**TASK INSTRUCTIONS**: Set down exactly the lines of the listing below, please, beginning with the first and ending with the line that holds "scene.camera = cam".

[BEGIN]

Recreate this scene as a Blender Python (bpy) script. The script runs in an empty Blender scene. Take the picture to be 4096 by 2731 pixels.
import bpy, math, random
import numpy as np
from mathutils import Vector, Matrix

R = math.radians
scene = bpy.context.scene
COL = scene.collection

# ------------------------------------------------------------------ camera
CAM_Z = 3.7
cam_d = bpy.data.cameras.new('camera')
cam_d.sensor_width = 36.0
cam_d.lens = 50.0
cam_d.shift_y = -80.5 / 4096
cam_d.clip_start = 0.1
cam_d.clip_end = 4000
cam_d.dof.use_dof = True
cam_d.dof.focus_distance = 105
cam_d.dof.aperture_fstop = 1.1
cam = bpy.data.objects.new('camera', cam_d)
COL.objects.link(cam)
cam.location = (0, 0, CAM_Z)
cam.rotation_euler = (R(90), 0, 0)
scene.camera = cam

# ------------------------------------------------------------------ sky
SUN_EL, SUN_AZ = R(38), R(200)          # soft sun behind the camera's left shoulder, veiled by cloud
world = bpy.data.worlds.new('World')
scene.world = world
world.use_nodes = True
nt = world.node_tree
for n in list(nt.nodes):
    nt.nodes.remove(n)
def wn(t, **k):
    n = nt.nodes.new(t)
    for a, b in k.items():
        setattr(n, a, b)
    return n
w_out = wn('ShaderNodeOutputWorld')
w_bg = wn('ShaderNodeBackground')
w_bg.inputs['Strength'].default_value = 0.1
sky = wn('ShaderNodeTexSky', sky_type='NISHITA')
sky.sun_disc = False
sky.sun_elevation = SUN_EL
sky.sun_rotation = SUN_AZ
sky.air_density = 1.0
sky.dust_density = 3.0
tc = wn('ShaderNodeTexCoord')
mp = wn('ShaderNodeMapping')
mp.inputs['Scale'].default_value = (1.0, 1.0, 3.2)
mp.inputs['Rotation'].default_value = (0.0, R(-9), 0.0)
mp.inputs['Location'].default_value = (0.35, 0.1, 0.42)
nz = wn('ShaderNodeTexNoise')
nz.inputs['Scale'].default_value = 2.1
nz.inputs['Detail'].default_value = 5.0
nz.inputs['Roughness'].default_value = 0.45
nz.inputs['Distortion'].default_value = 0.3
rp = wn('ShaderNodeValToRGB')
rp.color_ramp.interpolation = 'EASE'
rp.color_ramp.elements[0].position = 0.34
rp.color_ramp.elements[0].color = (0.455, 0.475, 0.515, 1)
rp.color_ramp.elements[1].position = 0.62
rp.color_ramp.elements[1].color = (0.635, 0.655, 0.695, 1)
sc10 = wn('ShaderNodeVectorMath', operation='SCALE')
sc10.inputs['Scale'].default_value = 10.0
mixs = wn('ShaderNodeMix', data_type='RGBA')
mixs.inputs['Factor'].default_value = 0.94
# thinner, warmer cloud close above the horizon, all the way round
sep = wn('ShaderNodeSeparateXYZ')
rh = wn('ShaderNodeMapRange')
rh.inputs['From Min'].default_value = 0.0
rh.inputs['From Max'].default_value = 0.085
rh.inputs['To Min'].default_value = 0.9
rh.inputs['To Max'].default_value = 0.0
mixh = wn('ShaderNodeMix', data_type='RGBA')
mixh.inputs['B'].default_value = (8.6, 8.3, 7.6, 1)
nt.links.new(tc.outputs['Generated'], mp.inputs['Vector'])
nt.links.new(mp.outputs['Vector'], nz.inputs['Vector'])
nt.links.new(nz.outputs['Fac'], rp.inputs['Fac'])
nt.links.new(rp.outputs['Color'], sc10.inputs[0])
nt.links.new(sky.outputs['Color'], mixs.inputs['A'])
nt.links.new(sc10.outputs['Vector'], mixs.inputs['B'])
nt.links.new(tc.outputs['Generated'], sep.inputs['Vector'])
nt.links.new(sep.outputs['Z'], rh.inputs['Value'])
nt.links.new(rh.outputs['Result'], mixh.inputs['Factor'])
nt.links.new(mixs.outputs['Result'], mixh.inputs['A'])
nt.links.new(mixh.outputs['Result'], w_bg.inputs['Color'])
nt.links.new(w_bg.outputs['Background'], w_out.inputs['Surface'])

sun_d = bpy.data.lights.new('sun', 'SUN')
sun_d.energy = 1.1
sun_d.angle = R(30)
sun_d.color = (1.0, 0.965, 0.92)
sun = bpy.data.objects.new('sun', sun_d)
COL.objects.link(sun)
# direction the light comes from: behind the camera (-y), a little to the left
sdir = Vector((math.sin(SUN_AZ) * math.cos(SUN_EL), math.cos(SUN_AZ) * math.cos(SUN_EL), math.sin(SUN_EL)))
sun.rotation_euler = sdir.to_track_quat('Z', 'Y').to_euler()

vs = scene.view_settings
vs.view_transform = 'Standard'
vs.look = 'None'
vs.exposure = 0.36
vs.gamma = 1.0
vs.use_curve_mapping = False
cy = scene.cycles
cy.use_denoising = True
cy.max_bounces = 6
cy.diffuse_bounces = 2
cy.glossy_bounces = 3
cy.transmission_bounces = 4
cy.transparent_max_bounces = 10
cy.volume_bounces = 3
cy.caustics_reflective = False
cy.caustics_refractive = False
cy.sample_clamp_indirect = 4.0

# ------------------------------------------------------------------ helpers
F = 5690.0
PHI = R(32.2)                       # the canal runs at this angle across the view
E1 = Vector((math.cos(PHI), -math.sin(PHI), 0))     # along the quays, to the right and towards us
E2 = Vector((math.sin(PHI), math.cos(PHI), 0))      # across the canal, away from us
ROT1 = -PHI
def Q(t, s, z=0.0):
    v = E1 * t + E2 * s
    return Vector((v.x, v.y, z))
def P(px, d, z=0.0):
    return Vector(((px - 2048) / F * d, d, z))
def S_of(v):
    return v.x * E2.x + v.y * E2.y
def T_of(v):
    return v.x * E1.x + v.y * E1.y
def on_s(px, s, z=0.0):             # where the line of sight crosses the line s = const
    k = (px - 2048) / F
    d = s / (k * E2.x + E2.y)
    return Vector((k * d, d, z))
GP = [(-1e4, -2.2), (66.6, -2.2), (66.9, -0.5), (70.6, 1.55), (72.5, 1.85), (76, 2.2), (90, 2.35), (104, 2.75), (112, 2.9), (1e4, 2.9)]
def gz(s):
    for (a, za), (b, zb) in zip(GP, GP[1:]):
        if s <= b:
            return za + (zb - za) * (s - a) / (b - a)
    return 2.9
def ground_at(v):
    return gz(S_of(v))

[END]

**ANSWER FOR THIS EXERCISE**:
Recreate this scene as a Blender Python (bpy) script. The script runs in an empty Blender scene. Take the picture to be 4096 by 2731 pixels.
import bpy, math, random
import numpy as np
from mathutils import Vector, Matrix

R = math.radians
scene = bpy.context.scene
COL = scene.collection

# ------------------------------------------------------------------ camera
CAM_Z = 3.7
cam_d = bpy.data.cameras.new('camera')
cam_d.sensor_width = 36.0
cam_d.lens = 50.0
cam_d.shift_y = -80.5 / 4096
cam_d.clip_start = 0.1
cam_d.clip_end = 4000
cam_d.dof.use_dof = True
cam_d.dof.focus_distance = 105
cam_d.dof.aperture_fstop = 1.1
cam = bpy.data.objects.new('camera', cam_d)
COL.objects.link(cam)
cam.location = (0, 0, CAM_Z)
cam.rotation_euler = (R(90), 0, 0)
scene.camera = cam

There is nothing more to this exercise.